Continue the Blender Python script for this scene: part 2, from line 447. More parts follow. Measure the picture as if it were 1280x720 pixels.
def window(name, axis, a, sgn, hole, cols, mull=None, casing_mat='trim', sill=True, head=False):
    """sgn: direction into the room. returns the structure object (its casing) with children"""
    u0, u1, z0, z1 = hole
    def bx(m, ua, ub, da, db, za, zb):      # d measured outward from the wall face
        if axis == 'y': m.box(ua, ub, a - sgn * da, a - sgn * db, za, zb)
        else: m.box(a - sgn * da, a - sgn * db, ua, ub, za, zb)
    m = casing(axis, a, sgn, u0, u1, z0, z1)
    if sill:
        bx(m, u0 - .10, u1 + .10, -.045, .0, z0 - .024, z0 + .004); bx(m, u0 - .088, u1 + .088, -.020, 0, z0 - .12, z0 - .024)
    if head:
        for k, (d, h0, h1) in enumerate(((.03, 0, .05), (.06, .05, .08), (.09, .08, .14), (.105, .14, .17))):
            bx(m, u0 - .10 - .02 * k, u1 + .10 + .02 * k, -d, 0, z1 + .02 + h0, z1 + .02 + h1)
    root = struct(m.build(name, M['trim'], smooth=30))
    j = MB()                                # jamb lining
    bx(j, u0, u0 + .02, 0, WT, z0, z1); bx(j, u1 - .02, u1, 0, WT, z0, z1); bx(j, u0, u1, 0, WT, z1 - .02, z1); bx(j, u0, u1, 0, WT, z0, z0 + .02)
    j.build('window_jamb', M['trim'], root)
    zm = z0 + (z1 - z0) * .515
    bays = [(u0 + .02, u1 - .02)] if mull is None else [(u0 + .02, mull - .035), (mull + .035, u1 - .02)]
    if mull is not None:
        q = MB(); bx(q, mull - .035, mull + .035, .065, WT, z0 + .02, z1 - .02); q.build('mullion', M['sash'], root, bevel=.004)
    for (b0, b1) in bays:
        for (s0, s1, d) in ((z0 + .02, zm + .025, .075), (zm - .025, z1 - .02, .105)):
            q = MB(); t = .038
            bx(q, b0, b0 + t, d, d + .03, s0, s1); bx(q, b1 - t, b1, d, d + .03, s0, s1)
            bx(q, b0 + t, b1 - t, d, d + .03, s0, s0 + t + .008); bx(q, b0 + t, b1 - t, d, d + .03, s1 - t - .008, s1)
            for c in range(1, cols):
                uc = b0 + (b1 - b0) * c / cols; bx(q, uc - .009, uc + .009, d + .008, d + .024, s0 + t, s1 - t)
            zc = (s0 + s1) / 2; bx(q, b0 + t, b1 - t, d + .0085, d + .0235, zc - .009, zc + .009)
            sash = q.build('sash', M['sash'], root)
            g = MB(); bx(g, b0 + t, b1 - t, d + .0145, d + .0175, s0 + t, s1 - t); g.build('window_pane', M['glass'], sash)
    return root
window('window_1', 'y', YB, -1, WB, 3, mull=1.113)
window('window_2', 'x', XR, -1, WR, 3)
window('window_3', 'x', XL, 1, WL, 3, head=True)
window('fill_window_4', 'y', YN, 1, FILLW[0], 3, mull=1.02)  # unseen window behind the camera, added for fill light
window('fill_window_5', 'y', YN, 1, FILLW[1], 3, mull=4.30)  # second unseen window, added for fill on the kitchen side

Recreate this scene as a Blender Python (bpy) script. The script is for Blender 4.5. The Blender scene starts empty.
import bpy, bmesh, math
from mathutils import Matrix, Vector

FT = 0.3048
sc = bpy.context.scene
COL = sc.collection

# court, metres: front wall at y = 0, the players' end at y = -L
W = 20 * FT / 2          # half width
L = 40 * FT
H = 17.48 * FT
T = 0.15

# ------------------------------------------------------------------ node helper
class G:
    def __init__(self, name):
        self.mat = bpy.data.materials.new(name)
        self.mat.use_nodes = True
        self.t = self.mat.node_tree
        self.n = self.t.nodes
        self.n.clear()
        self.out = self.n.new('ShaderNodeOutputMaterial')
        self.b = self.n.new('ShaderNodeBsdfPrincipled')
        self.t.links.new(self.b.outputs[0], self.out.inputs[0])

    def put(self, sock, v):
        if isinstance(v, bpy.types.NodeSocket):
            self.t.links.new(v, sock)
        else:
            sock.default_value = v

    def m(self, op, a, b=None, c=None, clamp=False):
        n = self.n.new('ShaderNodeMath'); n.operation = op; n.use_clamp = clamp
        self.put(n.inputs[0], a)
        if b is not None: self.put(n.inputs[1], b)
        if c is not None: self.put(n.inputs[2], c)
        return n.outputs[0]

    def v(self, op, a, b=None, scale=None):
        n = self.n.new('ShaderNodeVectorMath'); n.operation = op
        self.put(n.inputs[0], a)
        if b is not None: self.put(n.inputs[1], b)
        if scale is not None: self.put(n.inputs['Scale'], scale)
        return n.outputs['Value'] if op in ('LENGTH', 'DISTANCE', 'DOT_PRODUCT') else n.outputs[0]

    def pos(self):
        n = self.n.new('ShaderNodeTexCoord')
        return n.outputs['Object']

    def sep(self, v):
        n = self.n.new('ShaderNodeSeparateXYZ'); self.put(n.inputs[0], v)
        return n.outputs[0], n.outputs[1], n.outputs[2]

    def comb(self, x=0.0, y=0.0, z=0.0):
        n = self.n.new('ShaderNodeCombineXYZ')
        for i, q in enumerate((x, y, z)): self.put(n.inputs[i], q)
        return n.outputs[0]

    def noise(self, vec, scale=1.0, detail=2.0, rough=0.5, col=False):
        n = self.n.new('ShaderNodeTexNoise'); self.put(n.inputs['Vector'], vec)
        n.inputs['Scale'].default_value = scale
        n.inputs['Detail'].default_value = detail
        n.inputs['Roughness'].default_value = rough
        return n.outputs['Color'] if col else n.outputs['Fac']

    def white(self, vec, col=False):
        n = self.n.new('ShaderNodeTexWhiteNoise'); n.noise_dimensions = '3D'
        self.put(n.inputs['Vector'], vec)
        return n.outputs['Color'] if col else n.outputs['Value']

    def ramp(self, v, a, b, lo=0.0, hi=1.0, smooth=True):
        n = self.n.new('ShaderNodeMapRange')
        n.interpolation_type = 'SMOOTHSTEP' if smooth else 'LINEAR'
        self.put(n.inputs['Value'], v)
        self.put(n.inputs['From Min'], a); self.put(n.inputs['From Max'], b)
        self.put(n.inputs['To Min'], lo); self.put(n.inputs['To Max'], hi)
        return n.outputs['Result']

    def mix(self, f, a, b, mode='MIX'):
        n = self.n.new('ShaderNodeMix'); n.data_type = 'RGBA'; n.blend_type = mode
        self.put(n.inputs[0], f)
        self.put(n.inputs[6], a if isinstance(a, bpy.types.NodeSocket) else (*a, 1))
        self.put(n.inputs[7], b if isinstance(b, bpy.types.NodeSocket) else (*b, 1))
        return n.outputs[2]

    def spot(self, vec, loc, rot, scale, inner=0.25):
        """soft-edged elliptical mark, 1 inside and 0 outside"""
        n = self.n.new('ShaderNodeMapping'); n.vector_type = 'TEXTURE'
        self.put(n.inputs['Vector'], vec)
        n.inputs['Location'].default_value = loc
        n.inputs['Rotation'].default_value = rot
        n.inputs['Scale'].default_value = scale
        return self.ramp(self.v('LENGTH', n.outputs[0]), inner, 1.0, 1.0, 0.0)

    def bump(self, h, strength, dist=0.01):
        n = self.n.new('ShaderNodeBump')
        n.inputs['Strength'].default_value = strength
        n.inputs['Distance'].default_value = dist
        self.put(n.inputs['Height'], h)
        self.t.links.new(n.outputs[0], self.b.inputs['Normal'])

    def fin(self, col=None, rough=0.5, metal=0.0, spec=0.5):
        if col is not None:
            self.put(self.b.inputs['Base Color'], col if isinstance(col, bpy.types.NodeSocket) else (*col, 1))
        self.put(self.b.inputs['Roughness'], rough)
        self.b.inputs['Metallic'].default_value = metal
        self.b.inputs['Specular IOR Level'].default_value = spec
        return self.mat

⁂

> _INSTRUCTIONS TO FOLLOW_: Above are some records; repeat all of them exactly.

> _ANSWER TO THIS EXERCISE_:
Continue the Blender Python script for this scene: part 2, from line 447. More parts follow. Measure the picture as if it were 1280x720 pixels.
def window(name, axis, a, sgn, hole, cols, mull=None, casing_mat='trim', sill=True, head=False):
    """sgn: direction into the room. returns the structure object (its casing) with children"""
    u0, u1, z0, z1 = hole
    def bx(m, ua, ub, da, db, za, zb):      # d measured outward from the wall face
        if axis == 'y': m.box(ua, ub, a - sgn * da, a - sgn * db, za, zb)
        else: m.box(a - sgn * da, a - sgn * db, ua, ub, za, zb)
    m = casing(axis, a, sgn, u0, u1, z0, z1)
    if sill:
        bx(m, u0 - .10, u1 + .10, -.045, .0, z0 - .024, z0 + .004); bx(m, u0 - .088, u1 + .088, -.020, 0, z0 - .12, z0 - .024)
    if head:
        for k, (d, h0, h1) in enumerate(((.03, 0, .05), (.06, .05, .08), (.09, .08, .14), (.105, .14, .17))):
            bx(m, u0 - .10 - .02 * k, u1 + .10 + .02 * k, -d, 0, z1 + .02 + h0, z1 + .02 + h1)
    root = struct(m.build(name, M['trim'], smooth=30))
    j = MB()                                # jamb lining
    bx(j, u0, u0 + .02, 0, WT, z0, z1); bx(j, u1 - .02, u1, 0, WT, z0, z1); bx(j, u0, u1, 0, WT, z1 - .02, z1); bx(j, u0, u1, 0, WT, z0, z0 + .02)
    j.build('window_jamb', M['trim'], root)
    zm = z0 + (z1 - z0) * .515
    bays = [(u0 + .02, u1 - .02)] if mull is None else [(u0 + .02, mull - .035), (mull + .035, u1 - .02)]
    if mull is not None:
        q = MB(); bx(q, mull - .035, mull + .035, .065, WT, z0 + .02, z1 - .02); q.build('mullion', M['sash'], root, bevel=.004)
    for (b0, b1) in bays:
        for (s0, s1, d) in ((z0 + .02, zm + .025, .075), (zm - .025, z1 - .02, .105)):
            q = MB(); t = .038
            bx(q, b0, b0 + t, d, d + .03, s0, s1); bx(q, b1 - t, b1, d, d + .03, s0, s1)
            bx(q, b0 + t, b1 - t, d, d + .03, s0, s0 + t + .008); bx(q, b0 + t, b1 - t, d, d + .03, s1 - t - .008, s1)
            for c in range(1, cols):
                uc = b0 + (b1 - b0) * c / cols; bx(q, uc - .009, uc + .009, d + .008, d + .024, s0 + t, s1 - t)
            zc = (s0 + s1) / 2; bx(q, b0 + t, b1 - t, d + .0085, d + .0235, zc - .009, zc + .009)
            sash = q.build('sash', M['sash'], root)
            g = MB(); bx(g, b0 + t, b1 - t, d + .0145, d + .0175, s0 + t, s1 - t); g.build('window_pane', M['glass'], sash)
    return root
window('window_1', 'y', YB, -1, WB, 3, mull=1.113)
window('window_2', 'x', XR, -1, WR, 3)
window('window_3', 'x', XL, 1, WL, 3, head=True)
window('fill_window_4', 'y', YN, 1, FILLW[0], 3, mull=1.02)  # unseen window behind the camera, added for fill light
window('fill_window_5', 'y', YN, 1, FILLW[1], 3, mull=4.30)  # second unseen window, added for fill on the kitchen side

Recreate this scene as a Blender Python (bpy) script. The script is for Blender 4.5. The Blender scene starts empty.
import bpy, bmesh, math
from mathutils import Matrix, Vector

FT = 0.3048
sc = bpy.context.scene
COL = sc.collection

# court, metres: front wall at y = 0, the players' end at y = -L
W = 20 * FT / 2          # half width
L = 40 * FT
H = 17.48 * FT
T = 0.15

# ------------------------------------------------------------------ node helper
class G:
    def __init__(self, name):
        self.mat = bpy.data.materials.new(name)
        self.mat.use_nodes = True
        self.t = self.mat.node_tree
        self.n = self.t.nodes
        self.n.clear()
        self.out = self.n.new('ShaderNodeOutputMaterial')
        self.b = self.n.new('ShaderNodeBsdfPrincipled')
        self.t.links.new(self.b.outputs[0], self.out.inputs[0])

    def put(self, sock, v):
        if isinstance(v, bpy.types.NodeSocket):
            self.t.links.new(v, sock)
        else:
            sock.default_value = v

    def m(self, op, a, b=None, c=None, clamp=False):
        n = self.n.new('ShaderNodeMath'); n.operation = op; n.use_clamp = clamp
        self.put(n.inputs[0], a)
        if b is not None: self.put(n.inputs[1], b)
        if c is not None: self.put(n.inputs[2], c)
        return n.outputs[0]

    def v(self, op, a, b=None, scale=None):
        n = self.n.new('ShaderNodeVectorMath'); n.operation = op
        self.put(n.inputs[0], a)
        if b is not None: self.put(n.inputs[1], b)
        if scale is not None: self.put(n.inputs['Scale'], scale)
        return n.outputs['Value'] if op in ('LENGTH', 'DISTANCE', 'DOT_PRODUCT') else n.outputs[0]

    def pos(self):
        n = self.n.new('ShaderNodeTexCoord')
        return n.outputs['Object']

    def sep(self, v):
        n = self.n.new('ShaderNodeSeparateXYZ'); self.put(n.inputs[0], v)
        return n.outputs[0], n.outputs[1], n.outputs[2]

    def comb(self, x=0.0, y=0.0, z=0.0):
        n = self.n.new('ShaderNodeCombineXYZ')
        for i, q in enumerate((x, y, z)): self.put(n.inputs[i], q)
        return n.outputs[0]

    def noise(self, vec, scale=1.0, detail=2.0, rough=0.5, col=False):
        n = self.n.new('ShaderNodeTexNoise'); self.put(n.inputs['Vector'], vec)
        n.inputs['Scale'].default_value = scale
        n.inputs['Detail'].default_value = detail
        n.inputs['Roughness'].default_value = rough
        return n.outputs['Color'] if col else n.outputs['Fac']

    def white(self, vec, col=False):
        n = self.n.new('ShaderNodeTexWhiteNoise'); n.noise_dimensions = '3D'
        self.put(n.inputs['Vector'], vec)
        return n.outputs['Color'] if col else n.outputs['Value']

    def ramp(self, v, a, b, lo=0.0, hi=1.0, smooth=True):
        n = self.n.new('ShaderNodeMapRange')
        n.interpolation_type = 'SMOOTHSTEP' if smooth else 'LINEAR'
        self.put(n.inputs['Value'], v)
        self.put(n.inputs['From Min'], a); self.put(n.inputs['From Max'], b)
        self.put(n.inputs['To Min'], lo); self.put(n.inputs['To Max'], hi)
        return n.outputs['Result']

    def mix(self, f, a, b, mode='MIX'):
        n = self.n.new('ShaderNodeMix'); n.data_type = 'RGBA'; n.blend_type = mode
        self.put(n.inputs[0], f)
        self.put(n.inputs[6], a if isinstance(a, bpy.types.NodeSocket) else (*a, 1))
        self.put(n.inputs[7], b if isinstance(b, bpy.types.NodeSocket) else (*b, 1))
        return n.outputs[2]

    def spot(self, vec, loc, rot, scale, inner=0.25):
        """soft-edged elliptical mark, 1 inside and 0 outside"""
        n = self.n.new('ShaderNodeMapping'); n.vector_type = 'TEXTURE'
        self.put(n.inputs['Vector'], vec)
        n.inputs['Location'].default_value = loc
        n.inputs['Rotation'].default_value = rot
        n.inputs['Scale'].default_value = scale
        return self.ramp(self.v('LENGTH', n.outputs[0]), inner, 1.0, 1.0, 0.0)

    def bump(self, h, strength, dist=0.01):
        n = self.n.new('ShaderNodeBump')
        n.inputs['Strength'].default_value = strength
        n.inputs['Distance'].default_value = dist
        self.put(n.inputs['Height'], h)
        self.t.links.new(n.outputs[0], self.b.inputs['Normal'])

    def fin(self, col=None, rough=0.5, metal=0.0, spec=0.5):
        if col is not None:
            self.put(self.b.inputs['Base Color'], col if isinstance(col, bpy.types.NodeSocket) else (*col, 1))
        self.put(self.b.inputs['Roughness'], rough)
        self.b.inputs['Metallic'].default_value = metal
        self.b.inputs['Specular IOR Level'].default_value = spec
        return self.mat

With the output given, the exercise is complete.